— START —
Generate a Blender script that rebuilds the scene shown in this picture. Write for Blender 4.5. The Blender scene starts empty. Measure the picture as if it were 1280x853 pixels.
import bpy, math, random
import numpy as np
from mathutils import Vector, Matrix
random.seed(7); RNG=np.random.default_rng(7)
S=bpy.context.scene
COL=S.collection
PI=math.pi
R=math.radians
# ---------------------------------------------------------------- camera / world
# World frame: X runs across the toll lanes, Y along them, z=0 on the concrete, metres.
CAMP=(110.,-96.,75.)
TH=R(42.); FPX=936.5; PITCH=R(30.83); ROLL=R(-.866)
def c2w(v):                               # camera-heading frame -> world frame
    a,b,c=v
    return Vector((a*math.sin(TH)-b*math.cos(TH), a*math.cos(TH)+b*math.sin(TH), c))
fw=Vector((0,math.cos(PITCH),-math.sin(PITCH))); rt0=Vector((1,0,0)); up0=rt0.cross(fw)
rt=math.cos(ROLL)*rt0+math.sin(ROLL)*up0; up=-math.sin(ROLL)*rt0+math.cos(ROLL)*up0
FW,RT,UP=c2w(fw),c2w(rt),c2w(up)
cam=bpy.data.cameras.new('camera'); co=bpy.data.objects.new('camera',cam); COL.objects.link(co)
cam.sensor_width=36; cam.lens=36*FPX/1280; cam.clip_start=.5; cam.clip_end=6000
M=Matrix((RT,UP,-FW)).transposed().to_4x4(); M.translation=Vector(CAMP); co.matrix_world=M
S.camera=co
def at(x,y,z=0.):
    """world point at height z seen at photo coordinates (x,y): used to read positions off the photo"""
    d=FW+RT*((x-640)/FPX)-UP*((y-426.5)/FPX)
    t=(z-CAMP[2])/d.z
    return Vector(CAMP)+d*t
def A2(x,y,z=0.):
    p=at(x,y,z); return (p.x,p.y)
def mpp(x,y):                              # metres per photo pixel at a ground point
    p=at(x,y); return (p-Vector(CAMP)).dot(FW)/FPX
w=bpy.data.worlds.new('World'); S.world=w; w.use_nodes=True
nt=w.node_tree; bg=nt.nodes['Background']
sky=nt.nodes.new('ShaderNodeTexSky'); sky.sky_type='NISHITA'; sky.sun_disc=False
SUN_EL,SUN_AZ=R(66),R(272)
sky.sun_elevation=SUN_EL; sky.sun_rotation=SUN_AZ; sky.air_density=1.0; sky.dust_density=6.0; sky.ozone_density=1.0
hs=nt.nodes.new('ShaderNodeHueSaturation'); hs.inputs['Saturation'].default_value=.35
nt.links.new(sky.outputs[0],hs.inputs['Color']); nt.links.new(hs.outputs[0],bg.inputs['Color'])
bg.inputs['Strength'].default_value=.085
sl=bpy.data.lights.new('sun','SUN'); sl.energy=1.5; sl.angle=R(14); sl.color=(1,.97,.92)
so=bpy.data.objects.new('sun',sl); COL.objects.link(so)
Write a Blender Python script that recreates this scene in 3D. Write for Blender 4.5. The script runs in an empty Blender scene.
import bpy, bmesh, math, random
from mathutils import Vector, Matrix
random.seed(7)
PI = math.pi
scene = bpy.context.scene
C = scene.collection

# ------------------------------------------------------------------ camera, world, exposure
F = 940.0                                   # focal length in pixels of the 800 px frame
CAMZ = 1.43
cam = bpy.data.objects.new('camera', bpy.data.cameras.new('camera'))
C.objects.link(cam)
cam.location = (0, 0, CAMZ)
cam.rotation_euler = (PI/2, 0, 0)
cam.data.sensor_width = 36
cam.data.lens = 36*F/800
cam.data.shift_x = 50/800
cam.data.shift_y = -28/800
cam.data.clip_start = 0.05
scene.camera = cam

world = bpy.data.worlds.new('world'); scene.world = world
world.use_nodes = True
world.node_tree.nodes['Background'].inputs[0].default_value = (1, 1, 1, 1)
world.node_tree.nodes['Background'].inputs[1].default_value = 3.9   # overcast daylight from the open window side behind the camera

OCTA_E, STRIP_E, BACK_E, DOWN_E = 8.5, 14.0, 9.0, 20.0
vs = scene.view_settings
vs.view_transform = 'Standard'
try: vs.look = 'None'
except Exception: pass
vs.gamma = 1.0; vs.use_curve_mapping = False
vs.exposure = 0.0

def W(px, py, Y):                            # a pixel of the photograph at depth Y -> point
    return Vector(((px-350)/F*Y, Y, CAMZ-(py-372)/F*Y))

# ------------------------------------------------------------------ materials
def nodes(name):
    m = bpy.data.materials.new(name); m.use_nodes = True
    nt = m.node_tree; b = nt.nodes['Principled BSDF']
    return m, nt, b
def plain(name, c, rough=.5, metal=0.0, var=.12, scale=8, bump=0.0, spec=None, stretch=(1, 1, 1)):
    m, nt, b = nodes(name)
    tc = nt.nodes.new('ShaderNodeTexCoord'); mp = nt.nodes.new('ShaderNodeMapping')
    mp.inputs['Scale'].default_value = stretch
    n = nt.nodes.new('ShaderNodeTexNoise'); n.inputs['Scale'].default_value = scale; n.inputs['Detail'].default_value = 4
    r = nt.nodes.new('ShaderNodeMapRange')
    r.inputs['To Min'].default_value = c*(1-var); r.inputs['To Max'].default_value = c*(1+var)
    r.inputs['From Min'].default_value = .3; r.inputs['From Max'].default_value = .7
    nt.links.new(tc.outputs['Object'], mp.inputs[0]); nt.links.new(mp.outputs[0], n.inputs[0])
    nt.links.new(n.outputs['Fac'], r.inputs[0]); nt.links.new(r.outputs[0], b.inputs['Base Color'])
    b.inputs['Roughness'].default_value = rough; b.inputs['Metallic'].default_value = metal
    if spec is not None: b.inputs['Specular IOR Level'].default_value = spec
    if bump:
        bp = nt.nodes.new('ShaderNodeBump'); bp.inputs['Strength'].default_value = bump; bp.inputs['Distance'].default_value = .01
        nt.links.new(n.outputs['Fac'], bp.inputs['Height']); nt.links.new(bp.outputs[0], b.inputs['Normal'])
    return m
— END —
From the line with "Write a Blender" through the line with "return Vector(((px-350)/F*Y, Y, CAMZ-(py-372)/F*Y))", set down every line exactly and nothing besides.

Write a Blender Python script that recreates this scene in 3D. Write for Blender 4.5. The script runs in an empty Blender scene.
import bpy, bmesh, math, random
from mathutils import Vector, Matrix
random.seed(7)
PI = math.pi
scene = bpy.context.scene
C = scene.collection

# ------------------------------------------------------------------ camera, world, exposure
F = 940.0                                   # focal length in pixels of the 800 px frame
CAMZ = 1.43
cam = bpy.data.objects.new('camera', bpy.data.cameras.new('camera'))
C.objects.link(cam)
cam.location = (0, 0, CAMZ)
cam.rotation_euler = (PI/2, 0, 0)
cam.data.sensor_width = 36
cam.data.lens = 36*F/800
cam.data.shift_x = 50/800
cam.data.shift_y = -28/800
cam.data.clip_start = 0.05
scene.camera = cam

world = bpy.data.worlds.new('world'); scene.world = world
world.use_nodes = True
world.node_tree.nodes['Background'].inputs[0].default_value = (1, 1, 1, 1)
world.node_tree.nodes['Background'].inputs[1].default_value = 3.9   # overcast daylight from the open window side behind the camera

OCTA_E, STRIP_E, BACK_E, DOWN_E = 8.5, 14.0, 9.0, 20.0
vs = scene.view_settings
vs.view_transform = 'Standard'
try: vs.look = 'None'
except Exception: pass
vs.gamma = 1.0; vs.use_curve_mapping = False
vs.exposure = 0.0

def W(px, py, Y):                            # a pixel of the photograph at depth Y -> point
    return Vector(((px-350)/F*Y, Y, CAMZ-(py-372)/F*Y))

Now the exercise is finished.